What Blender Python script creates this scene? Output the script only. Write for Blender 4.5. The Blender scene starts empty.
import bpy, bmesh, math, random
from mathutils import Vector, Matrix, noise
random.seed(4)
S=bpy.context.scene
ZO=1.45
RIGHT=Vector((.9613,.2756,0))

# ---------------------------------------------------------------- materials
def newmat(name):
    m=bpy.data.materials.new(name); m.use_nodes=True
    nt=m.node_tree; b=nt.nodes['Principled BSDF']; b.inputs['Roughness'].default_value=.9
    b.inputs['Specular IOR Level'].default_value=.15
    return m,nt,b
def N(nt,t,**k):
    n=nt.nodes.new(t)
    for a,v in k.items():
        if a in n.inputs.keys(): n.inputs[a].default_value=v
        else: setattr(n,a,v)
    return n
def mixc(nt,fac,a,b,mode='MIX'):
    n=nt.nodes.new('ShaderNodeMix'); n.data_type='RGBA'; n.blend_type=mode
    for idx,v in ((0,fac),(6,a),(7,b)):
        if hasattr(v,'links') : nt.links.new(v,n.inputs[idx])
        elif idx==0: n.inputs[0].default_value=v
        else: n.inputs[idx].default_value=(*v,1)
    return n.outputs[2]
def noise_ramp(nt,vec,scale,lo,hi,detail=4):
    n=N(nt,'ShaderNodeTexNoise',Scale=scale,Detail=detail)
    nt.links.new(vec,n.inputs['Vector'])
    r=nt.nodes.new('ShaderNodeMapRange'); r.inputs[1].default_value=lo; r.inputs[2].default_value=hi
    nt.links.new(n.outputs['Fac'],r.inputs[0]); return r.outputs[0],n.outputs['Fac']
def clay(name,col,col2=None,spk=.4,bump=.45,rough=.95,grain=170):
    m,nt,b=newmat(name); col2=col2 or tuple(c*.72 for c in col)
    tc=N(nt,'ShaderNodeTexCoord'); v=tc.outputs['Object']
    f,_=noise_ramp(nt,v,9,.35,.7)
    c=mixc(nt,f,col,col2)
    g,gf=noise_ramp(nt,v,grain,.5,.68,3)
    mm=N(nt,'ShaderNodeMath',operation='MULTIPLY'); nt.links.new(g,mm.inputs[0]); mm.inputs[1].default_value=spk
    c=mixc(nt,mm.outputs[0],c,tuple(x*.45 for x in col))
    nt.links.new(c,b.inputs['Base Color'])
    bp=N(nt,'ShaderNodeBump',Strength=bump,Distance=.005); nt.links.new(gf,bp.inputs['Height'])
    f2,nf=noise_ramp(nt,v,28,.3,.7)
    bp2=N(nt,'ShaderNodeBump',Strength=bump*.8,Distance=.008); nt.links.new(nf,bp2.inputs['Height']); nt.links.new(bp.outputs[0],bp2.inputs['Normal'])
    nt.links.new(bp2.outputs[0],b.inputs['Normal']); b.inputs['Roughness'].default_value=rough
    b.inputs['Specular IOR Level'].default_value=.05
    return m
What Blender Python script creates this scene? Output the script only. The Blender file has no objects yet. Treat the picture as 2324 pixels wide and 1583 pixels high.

_Task to complete_
Look through the entries and work out how many lines have the word "Python" in them; reply with that number only.

_Task answer_
2